The two scenes he is yet to film highlight the film’s visceral nature. One is a baby’s birth, which he will film in extreme slow motion. The other is the moment of a person’s death, which would be captured by a thermal imaging camera placed in the ceiling. He is talking to hospices about filming the death scene, which would depict the heat leaving the deceased’s body.
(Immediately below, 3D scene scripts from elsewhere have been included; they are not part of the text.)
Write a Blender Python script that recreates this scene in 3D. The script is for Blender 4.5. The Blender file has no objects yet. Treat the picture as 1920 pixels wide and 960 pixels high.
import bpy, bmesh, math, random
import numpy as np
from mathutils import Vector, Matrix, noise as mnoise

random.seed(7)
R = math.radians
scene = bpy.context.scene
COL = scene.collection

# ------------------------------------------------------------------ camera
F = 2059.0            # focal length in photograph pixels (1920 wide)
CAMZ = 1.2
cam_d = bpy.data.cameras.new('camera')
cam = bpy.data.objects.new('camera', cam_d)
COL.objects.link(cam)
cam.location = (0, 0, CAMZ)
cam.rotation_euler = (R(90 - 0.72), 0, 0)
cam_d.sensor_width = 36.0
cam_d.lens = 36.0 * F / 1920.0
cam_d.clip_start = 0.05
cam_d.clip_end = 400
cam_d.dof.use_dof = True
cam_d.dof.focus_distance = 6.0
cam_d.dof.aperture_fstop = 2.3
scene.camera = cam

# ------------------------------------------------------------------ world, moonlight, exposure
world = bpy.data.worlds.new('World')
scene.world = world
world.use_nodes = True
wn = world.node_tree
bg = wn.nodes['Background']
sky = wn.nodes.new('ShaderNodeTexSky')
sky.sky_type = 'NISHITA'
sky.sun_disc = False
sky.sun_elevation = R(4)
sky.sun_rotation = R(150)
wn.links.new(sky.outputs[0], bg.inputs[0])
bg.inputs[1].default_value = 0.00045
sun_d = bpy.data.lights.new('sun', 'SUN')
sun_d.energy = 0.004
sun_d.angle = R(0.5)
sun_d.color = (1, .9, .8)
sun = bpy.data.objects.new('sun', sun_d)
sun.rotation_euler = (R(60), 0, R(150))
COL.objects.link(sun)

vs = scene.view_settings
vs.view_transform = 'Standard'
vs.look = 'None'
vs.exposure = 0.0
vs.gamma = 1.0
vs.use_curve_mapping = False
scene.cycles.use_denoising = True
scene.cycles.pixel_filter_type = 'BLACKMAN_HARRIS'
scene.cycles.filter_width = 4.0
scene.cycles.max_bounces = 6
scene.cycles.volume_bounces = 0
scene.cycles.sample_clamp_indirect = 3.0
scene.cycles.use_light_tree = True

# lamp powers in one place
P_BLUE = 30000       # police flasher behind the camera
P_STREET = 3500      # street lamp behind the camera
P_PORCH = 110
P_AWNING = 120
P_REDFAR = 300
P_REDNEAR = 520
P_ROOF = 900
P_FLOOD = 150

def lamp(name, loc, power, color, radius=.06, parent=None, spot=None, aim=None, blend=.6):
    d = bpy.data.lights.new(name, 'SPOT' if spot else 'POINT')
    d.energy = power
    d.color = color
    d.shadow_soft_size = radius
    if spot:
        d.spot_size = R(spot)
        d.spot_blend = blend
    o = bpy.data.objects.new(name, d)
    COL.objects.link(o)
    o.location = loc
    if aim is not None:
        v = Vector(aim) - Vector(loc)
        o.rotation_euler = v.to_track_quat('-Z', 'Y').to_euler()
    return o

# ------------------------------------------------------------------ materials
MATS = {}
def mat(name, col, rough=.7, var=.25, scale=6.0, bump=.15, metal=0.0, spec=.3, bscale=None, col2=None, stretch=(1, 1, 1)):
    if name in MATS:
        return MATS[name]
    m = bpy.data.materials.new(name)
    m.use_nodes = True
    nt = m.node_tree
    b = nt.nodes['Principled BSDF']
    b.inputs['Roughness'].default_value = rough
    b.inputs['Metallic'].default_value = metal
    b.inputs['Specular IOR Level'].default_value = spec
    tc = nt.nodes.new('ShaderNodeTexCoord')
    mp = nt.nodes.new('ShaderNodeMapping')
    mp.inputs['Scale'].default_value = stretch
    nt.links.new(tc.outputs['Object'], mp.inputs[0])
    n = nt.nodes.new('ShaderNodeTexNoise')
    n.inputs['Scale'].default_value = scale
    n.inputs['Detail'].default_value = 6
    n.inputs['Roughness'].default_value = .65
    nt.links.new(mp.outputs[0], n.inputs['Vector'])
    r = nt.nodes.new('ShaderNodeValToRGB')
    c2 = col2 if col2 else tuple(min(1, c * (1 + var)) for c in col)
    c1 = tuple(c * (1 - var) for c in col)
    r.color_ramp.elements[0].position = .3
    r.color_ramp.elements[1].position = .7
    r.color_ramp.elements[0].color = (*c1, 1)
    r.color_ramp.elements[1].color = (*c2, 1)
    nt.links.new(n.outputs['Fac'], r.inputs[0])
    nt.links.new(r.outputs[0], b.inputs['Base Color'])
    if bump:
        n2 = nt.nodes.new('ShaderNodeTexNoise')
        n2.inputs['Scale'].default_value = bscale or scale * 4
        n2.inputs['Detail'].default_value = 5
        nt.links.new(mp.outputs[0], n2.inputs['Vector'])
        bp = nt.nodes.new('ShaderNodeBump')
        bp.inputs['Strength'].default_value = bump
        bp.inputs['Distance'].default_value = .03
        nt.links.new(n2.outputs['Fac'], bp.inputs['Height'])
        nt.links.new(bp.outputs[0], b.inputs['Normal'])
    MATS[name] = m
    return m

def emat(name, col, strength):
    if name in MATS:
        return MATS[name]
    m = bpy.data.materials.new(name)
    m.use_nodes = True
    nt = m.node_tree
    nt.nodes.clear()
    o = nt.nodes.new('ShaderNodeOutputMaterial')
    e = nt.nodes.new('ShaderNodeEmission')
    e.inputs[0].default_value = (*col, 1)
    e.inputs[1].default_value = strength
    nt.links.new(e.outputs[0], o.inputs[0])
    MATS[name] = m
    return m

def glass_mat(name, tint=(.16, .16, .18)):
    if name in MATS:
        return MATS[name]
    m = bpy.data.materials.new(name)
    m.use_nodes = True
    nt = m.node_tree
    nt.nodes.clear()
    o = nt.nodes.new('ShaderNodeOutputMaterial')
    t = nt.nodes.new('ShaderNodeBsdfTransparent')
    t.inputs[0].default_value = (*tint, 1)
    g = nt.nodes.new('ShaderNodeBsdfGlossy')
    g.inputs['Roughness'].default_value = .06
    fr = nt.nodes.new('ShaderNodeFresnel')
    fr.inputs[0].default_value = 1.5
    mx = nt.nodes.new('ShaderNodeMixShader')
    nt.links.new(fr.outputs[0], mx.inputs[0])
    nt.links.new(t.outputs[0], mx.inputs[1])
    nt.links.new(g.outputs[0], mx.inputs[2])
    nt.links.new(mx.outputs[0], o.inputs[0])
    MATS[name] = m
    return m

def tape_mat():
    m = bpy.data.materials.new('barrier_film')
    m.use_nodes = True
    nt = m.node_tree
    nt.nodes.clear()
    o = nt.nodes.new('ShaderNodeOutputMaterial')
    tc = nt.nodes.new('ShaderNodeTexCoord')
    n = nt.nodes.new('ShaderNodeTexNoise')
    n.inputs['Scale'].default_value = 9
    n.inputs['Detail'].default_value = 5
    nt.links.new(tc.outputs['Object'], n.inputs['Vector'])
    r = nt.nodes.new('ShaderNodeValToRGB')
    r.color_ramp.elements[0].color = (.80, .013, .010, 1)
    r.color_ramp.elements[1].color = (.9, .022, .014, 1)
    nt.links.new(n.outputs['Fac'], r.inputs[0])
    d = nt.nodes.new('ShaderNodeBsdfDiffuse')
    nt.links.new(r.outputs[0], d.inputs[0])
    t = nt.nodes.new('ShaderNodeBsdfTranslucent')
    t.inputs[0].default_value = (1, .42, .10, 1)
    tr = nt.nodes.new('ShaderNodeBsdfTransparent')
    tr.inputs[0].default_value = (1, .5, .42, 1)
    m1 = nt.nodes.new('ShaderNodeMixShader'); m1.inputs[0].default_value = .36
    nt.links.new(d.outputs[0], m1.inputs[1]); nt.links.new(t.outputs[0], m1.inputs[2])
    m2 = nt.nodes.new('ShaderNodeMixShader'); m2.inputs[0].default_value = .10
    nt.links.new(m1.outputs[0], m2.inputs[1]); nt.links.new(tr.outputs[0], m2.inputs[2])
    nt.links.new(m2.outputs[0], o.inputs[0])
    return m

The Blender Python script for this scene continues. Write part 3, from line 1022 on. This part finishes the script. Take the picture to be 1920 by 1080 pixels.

Already filmed is the cremation of a human body.

The film’s title is a reference to the final canto of Dante’s Paradise, meaning the non-physical realm of pure light and love beyond time and space.

He is assembling a crack team for post-production including sound designer Robert Mackenzie (who won the Oscar for best achievement in sound mixing on Hacksaw Ridge, shared with Andy Wright, Peter Grace and Kevin O’Connell), French composer Nicolas Becker (who was foley artist on major Hollywood films including Gravity and Beauty and the Beast) and editors Peter Sciberras and Luca Cappelli.

Marie-Hélène Dozo, a frequent collaborator with the Dardenne brothers, is serving as a consultant editor.

Courtin-Wilson tells IF: “I see The Empyrean as a natural extension of my previous work. It is a tragic love story combined with potent mythical imagery and an operatic, impressionistic tone. The film is a deeply moving meditation on the body, the cycle of life and the universal need for compassion, love and intimacy.”